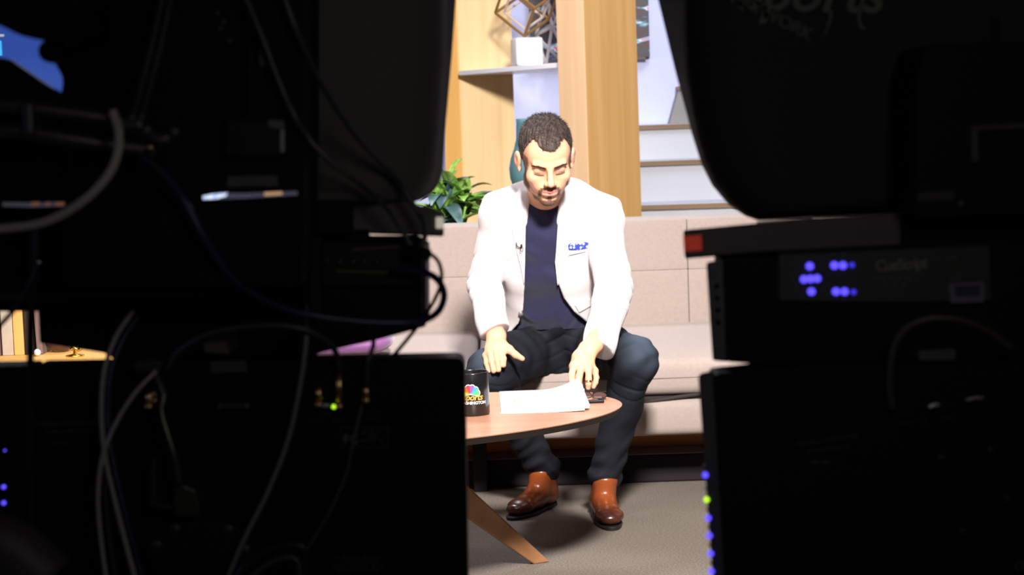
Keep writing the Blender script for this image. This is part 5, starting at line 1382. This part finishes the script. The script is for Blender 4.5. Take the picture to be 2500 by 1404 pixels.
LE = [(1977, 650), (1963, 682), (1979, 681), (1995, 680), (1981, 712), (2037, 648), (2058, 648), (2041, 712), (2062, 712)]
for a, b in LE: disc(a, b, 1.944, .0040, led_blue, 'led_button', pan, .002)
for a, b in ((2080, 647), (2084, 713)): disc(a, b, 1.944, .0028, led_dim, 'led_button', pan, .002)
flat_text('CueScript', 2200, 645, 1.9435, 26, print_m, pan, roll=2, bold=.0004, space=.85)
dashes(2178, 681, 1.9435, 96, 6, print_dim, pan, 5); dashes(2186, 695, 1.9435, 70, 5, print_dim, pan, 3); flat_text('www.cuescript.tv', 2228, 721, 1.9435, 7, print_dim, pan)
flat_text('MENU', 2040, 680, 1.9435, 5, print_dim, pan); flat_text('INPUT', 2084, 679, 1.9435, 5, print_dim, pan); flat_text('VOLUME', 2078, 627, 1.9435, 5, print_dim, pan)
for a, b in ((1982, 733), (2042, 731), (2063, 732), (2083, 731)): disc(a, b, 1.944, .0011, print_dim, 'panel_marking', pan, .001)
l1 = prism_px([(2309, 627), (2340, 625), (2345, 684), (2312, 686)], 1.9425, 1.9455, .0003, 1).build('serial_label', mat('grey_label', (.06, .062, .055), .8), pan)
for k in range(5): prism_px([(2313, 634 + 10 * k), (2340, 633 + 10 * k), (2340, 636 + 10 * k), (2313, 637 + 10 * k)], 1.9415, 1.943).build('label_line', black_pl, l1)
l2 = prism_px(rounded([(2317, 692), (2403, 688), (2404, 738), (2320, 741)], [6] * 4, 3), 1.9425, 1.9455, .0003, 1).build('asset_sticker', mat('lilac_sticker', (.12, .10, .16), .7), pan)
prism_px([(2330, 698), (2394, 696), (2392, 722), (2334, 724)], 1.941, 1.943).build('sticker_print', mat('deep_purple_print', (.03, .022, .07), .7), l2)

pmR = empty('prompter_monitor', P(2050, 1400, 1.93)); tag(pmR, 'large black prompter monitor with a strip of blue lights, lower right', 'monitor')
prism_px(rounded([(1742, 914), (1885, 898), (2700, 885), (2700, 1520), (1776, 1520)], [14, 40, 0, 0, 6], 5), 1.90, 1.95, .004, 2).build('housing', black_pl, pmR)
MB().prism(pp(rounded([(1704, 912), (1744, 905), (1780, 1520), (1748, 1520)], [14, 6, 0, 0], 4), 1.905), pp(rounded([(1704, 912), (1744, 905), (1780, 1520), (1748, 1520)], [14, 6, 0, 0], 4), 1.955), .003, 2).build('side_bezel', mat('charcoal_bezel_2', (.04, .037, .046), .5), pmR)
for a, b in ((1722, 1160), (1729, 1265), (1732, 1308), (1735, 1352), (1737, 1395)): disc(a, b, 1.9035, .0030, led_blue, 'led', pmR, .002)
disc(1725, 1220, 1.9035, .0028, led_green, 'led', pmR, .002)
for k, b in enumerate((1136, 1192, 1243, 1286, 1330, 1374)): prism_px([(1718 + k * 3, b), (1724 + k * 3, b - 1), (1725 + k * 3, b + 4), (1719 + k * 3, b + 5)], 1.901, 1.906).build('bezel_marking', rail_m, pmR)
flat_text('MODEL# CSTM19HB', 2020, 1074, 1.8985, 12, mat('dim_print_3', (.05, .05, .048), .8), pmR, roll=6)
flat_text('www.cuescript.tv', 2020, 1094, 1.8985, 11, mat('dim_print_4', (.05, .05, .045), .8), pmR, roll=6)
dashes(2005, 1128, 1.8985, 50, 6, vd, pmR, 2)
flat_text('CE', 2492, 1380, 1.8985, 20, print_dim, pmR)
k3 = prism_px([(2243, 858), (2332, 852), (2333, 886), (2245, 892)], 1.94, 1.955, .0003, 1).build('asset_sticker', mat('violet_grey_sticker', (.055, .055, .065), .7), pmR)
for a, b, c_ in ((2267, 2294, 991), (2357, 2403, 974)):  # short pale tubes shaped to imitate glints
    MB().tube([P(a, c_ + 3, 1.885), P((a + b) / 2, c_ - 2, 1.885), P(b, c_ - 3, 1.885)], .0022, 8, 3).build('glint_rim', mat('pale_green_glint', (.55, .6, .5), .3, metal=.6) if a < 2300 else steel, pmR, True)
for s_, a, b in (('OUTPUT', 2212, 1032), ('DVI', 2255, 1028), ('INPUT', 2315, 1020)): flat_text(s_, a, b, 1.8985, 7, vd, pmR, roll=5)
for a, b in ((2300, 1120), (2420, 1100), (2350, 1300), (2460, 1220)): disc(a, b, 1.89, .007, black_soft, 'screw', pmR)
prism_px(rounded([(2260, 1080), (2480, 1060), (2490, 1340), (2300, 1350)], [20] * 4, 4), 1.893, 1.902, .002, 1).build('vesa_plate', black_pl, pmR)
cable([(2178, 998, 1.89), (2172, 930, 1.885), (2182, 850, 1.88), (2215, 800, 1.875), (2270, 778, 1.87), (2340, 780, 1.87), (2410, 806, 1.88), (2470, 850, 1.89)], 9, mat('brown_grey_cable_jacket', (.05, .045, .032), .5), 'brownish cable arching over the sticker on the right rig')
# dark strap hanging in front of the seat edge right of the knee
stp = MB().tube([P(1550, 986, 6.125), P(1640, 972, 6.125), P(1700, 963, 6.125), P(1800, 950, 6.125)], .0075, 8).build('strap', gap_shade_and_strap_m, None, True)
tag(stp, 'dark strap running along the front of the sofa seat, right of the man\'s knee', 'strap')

--------------------------------

TASK:
Copy every line of the data word for word, omitting the images.

ANSWER TO THE EXERCISE:
Keep writing the Blender script for this image. This is part 5, starting at line 1382. This part finishes the script. The script is for Blender 4.5. Take the picture to be 2500 by 1404 pixels.
LE = [(1977, 650), (1963, 682), (1979, 681), (1995, 680), (1981, 712), (2037, 648), (2058, 648), (2041, 712), (2062, 712)]
for a, b in LE: disc(a, b, 1.944, .0040, led_blue, 'led_button', pan, .002)
for a, b in ((2080, 647), (2084, 713)): disc(a, b, 1.944, .0028, led_dim, 'led_button', pan, .002)
flat_text('CueScript', 2200, 645, 1.9435, 26, print_m, pan, roll=2, bold=.0004, space=.85)
dashes(2178, 681, 1.9435, 96, 6, print_dim, pan, 5); dashes(2186, 695, 1.9435, 70, 5, print_dim, pan, 3); flat_text('www.cuescript.tv', 2228, 721, 1.9435, 7, print_dim, pan)
flat_text('MENU', 2040, 680, 1.9435, 5, print_dim, pan); flat_text('INPUT', 2084, 679, 1.9435, 5, print_dim, pan); flat_text('VOLUME', 2078, 627, 1.9435, 5, print_dim, pan)
for a, b in ((1982, 733), (2042, 731), (2063, 732), (2083, 731)): disc(a, b, 1.944, .0011, print_dim, 'panel_marking', pan, .001)
l1 = prism_px([(2309, 627), (2340, 625), (2345, 684), (2312, 686)], 1.9425, 1.9455, .0003, 1).build('serial_label', mat('grey_label', (.06, .062, .055), .8), pan)
for k in range(5): prism_px([(2313, 634 + 10 * k), (2340, 633 + 10 * k), (2340, 636 + 10 * k), (2313, 637 + 10 * k)], 1.9415, 1.943).build('label_line', black_pl, l1)
l2 = prism_px(rounded([(2317, 692), (2403, 688), (2404, 738), (2320, 741)], [6] * 4, 3), 1.9425, 1.9455, .0003, 1).build('asset_sticker', mat('lilac_sticker', (.12, .10, .16), .7), pan)
prism_px([(2330, 698), (2394, 696), (2392, 722), (2334, 724)], 1.941, 1.943).build('sticker_print', mat('deep_purple_print', (.03, .022, .07), .7), l2)

pmR = empty('prompter_monitor', P(2050, 1400, 1.93)); tag(pmR, 'large black prompter monitor with a strip of blue lights, lower right', 'monitor')
prism_px(rounded([(1742, 914), (1885, 898), (2700, 885), (2700, 1520), (1776, 1520)], [14, 40, 0, 0, 6], 5), 1.90, 1.95, .004, 2).build('housing', black_pl, pmR)
MB().prism(pp(rounded([(1704, 912), (1744, 905), (1780, 1520), (1748, 1520)], [14, 6, 0, 0], 4), 1.905), pp(rounded([(1704, 912), (1744, 905), (1780, 1520), (1748, 1520)], [14, 6, 0, 0], 4), 1.955), .003, 2).build('side_bezel', mat('charcoal_bezel_2', (.04, .037, .046), .5), pmR)
for a, b in ((1722, 1160), (1729, 1265), (1732, 1308), (1735, 1352), (1737, 1395)): disc(a, b, 1.9035, .0030, led_blue, 'led', pmR, .002)
disc(1725, 1220, 1.9035, .0028, led_green, 'led', pmR, .002)
for k, b in enumerate((1136, 1192, 1243, 1286, 1330, 1374)): prism_px([(1718 + k * 3, b), (1724 + k * 3, b - 1), (1725 + k * 3, b + 4), (1719 + k * 3, b + 5)], 1.901, 1.906).build('bezel_marking', rail_m, pmR)
flat_text('MODEL# CSTM19HB', 2020, 1074, 1.8985, 12, mat('dim_print_3', (.05, .05, .048), .8), pmR, roll=6)
flat_text('www.cuescript.tv', 2020, 1094, 1.8985, 11, mat('dim_print_4', (.05, .05, .045), .8), pmR, roll=6)
dashes(2005, 1128, 1.8985, 50, 6, vd, pmR, 2)
flat_text('CE', 2492, 1380, 1.8985, 20, print_dim, pmR)
k3 = prism_px([(2243, 858), (2332, 852), (2333, 886), (2245, 892)], 1.94, 1.955, .0003, 1).build('asset_sticker', mat('violet_grey_sticker', (.055, .055, .065), .7), pmR)
for a, b, c_ in ((2267, 2294, 991), (2357, 2403, 974)):  # short pale tubes shaped to imitate glints
    MB().tube([P(a, c_ + 3, 1.885), P((a + b) / 2, c_ - 2, 1.885), P(b, c_ - 3, 1.885)], .0022, 8, 3).build('glint_rim', mat('pale_green_glint', (.55, .6, .5), .3, metal=.6) if a < 2300 else steel, pmR, True)
for s_, a, b in (('OUTPUT', 2212, 1032), ('DVI', 2255, 1028), ('INPUT', 2315, 1020)): flat_text(s_, a, b, 1.8985, 7, vd, pmR, roll=5)
for a, b in ((2300, 1120), (2420, 1100), (2350, 1300), (2460, 1220)): disc(a, b, 1.89, .007, black_soft, 'screw', pmR)
prism_px(rounded([(2260, 1080), (2480, 1060), (2490, 1340), (2300, 1350)], [20] * 4, 4), 1.893, 1.902, .002, 1).build('vesa_plate', black_pl, pmR)
cable([(2178, 998, 1.89), (2172, 930, 1.885), (2182, 850, 1.88), (2215, 800, 1.875), (2270, 778, 1.87), (2340, 780, 1.87), (2410, 806, 1.88), (2470, 850, 1.89)], 9, mat('brown_grey_cable_jacket', (.05, .045, .032), .5), 'brownish cable arching over the sticker on the right rig')
# dark strap hanging in front of the seat edge right of the knee
stp = MB().tube([P(1550, 986, 6.125), P(1640, 972, 6.125), P(1700, 963, 6.125), P(1800, 950, 6.125)], .0075, 8).build('strap', gap_shade_and_strap_m, None, True)
tag(stp, 'dark strap running along the front of the sofa seat, right of the man\'s knee', 'strap')